Abstract

This paper provides experimental evidence for considerable education-related differences in processing and comprehension of predicate nominal Object Relative Clauses. The experiment measured high academic attainment (HAA) and low academic attainment (LAA), native and non-native speakers' response time and decision accuracy using an online sentence-picture matching task which compared processing and comprehension of Active Transitive and Subject and Object Relative Clause sentences (e.g., This is the girl that hit the boy, This is the girl that the boy hit). The results support usage-based (e.g., Barlow and Kemmer, 2000; Bybee, 2010; Langacker, 2000) and constraint-based approaches, particularly those that predict that participants' performance is shaped by regularity, frequency and direct experience of the constructions (e.g., MacDonald and Christiansen, 2002).

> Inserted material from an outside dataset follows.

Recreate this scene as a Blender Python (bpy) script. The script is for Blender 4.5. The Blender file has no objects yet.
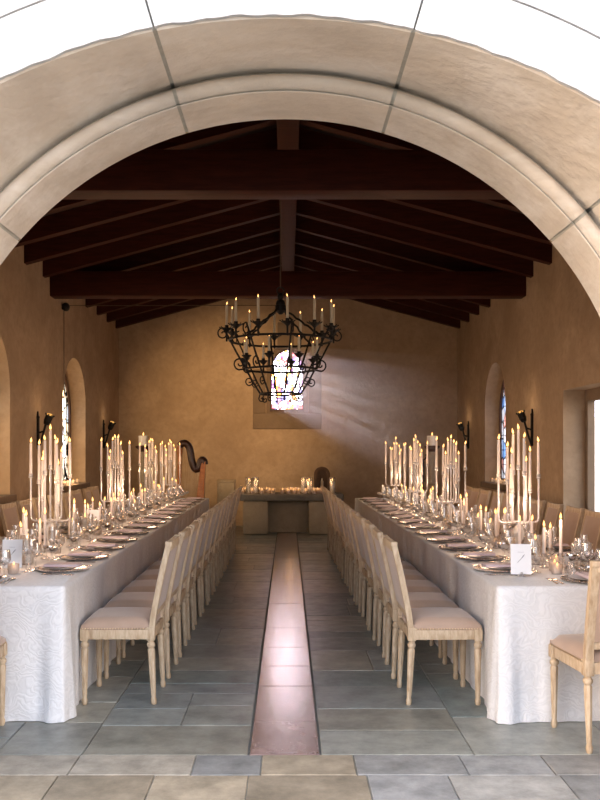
import bpy, bmesh, math, random
from mathutils import Vector, Matrix
random.seed(7)
PI = math.pi
S = bpy.context.scene
COL = S.collection
EYE = 1.55; F = 875.0; VX, VY = 288.0, 450.0
def at(px, py, d):                      # a point of the place from where it shows and how far it stands
    return Vector(((px-VX)*d/F, d, EYE-(py-VY)*d/F))

# ------------------------------------------------------------------ mesh helpers
class MB:
    def __init__(s): s.v=[]; s.f=[]; s.m=[]
    def add(s, vs, fs, mi=0):
        n=len(s.v); s.v += [tuple(p) for p in vs]
        for f in fs: s.f.append(tuple(i+n for i in f)); s.m.append(mi)
        return s
    def box(s, x0,x1,y0,y1,z0,z1, mi=0, M=None):
        vs=[Vector((x,y,z)) for z in (z0,z1) for y in (y0,y1) for x in (x0,x1)]
        if M is not None: vs=[M@p for p in vs]
        return s.add(vs, [(0,2,3,1),(4,5,7,6),(0,1,5,4),(2,6,7,3),(0,4,6,2),(1,3,7,5)], mi)
    def bbox(s, x0,x1,y0,y1,z0,z1, b=.006, mi=0, M=None):   # box with softened edges
        bm=bmesh.new(); bmesh.ops.create_cube(bm,size=1)
        for v in bm.verts: v.co=Vector(((x0+x1)/2+v.co.x*(x1-x0),(y0+y1)/2+v.co.y*(y1-y0),(z0+z1)/2+v.co.z*(z1-z0)))
        bmesh.ops.bevel(bm, geom=list(bm.edges), offset=b, segments=2, affect='EDGES', profile=.5)
        bm.verts.index_update()
        s.add([ (M@v.co if M is not None else v.co.copy()) for v in bm.verts], [[v.index for v in f.verts] for f in bm.faces], mi); bm.free(); return s
    def lathe(s, prof, n=16, mi=0, M=None, flute=0, fz=None, cap=True):
        vs=[]; fs=[]
        for r,z in prof:
            for k in range(n):
                a=2*PI*k/n; rr=r
                if flute and fz and fz[0]<=z<=fz[1]: rr=r*(1-(.13 if k%2 else 0))
                p=Vector((rr*math.cos(a),rr*math.sin(a),z)); vs.append(M@p if M is not None else p)
        m=len(prof)
        for i in range(m-1):
            for k in range(n):
                k2=(k+1)%n; fs.append((i*n+k,i*n+k2,(i+1)*n+k2,(i+1)*n+k))
        if cap:
            fs.append(tuple(reversed(range(n)))); fs.append(tuple((m-1)*n+k for k in range(n)))
        return s.add(vs,fs,mi)
    def tube(s, path, r, n=8, mi=0, cap=True, closed=False):
        P=[Vector(p) for p in path]; m=len(P); vs=[]; fs=[]
        rs=r if isinstance(r,(list,tuple)) else [r]*m
        up=None
        for i in range(m):
            if closed: t=P[(i+1)%m]-P[i-1]
            else: t=P[min(i+1,m-1)]-P[max(i-1,0)]
            t.normalize()
            if up is None:
                up=Vector((0,0,1)) if abs(t.z)<.9 else Vector((1,0,0))
            a=(up-t*up.dot(t))
            if a.length<1e-5: a=t.orthogonal()
            a.normalize(); b=t.cross(a); up=a
            for k in range(n):
                g=2*PI*k/n; vs.append(P[i]+(a*math.cos(g)+b*math.sin(g))*rs[i])
        for i in range(m if closed else m-1):
            j=(i+1)%m
            for k in range(n):
                k2=(k+1)%n; fs.append((i*n+k,i*n+k2,j*n+k2,j*n+k))
        if cap and not closed:
            fs.append(tuple(reversed(range(n)))); fs.append(tuple((m-1)*n+k for k in range(n)))
        return s.add(vs,fs,mi)
    def prism(s, poly, fn0, fn1, mi=0):  # polygon (2d) between two mapping functions
        n=len(poly); vs=[fn0(*p) for p in poly]+[fn1(*p) for p in poly]
        fs=[tuple(range(n)),tuple(range(2*n-1,n-1,-1))]+[(i,i+n,(i+1)%n+n,(i+1)%n) for i in range(n)]
        return s.add(vs,fs,mi)
    def sphere(s, c, r, n=10, m=6, mi=0, sc=(1,1,1)):
        prof=[]
        c=Vector(c)
        M=Matrix.Translation(c)@Matrix.Diagonal((sc[0],sc[1],sc[2],1))
        for i in range(m+1):
            a=-PI/2+PI*i/m; prof.append((max(r*math.cos(a),r*.02),r*math.sin(a)))
        return s.lathe(prof,n,mi,M)
    def build(s, name, mats, parent=None, smooth=40, loc=None, fixn=True):
        me=bpy.data.meshes.new(name); me.from_pydata(s.v,[],s.f)
        if not isinstance(mats,(list,tuple)): mats=[mats]
        for m in mats: me.materials.append(m)
        me.polygons.foreach_set('material_index', s.m)
        if fixn:
            bm=bmesh.new(); bm.from_mesh(me); bmesh.ops.recalc_face_normals(bm,faces=bm.faces); bm.to_mesh(me); bm.free()
        if smooth:
            me.shade_smooth(); me.set_sharp_from_angle(angle=math.radians(smooth))
        o=bpy.data.objects.new(name,me); COL.objects.link(o)
        if parent: o.parent=parent
        if loc is not None: o.location=loc
        return o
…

All groups processed Actives and Subject Relative Clauses faster than Object Relative Clauses whilst the LAA native and HAA non-native participants made significantly more errors with Object Relative Clauses than Active and Subject Relative Clause sentences. However, since the results show evidence of non-native speakers outperforming (some) native speakers in an online task tapping knowledge of complex grammar, they are problematic for accounts which posit that only non-native speakers are restricted to ‘shallow’ syntactic processing (e.g., Clahsen and Felser, 2006).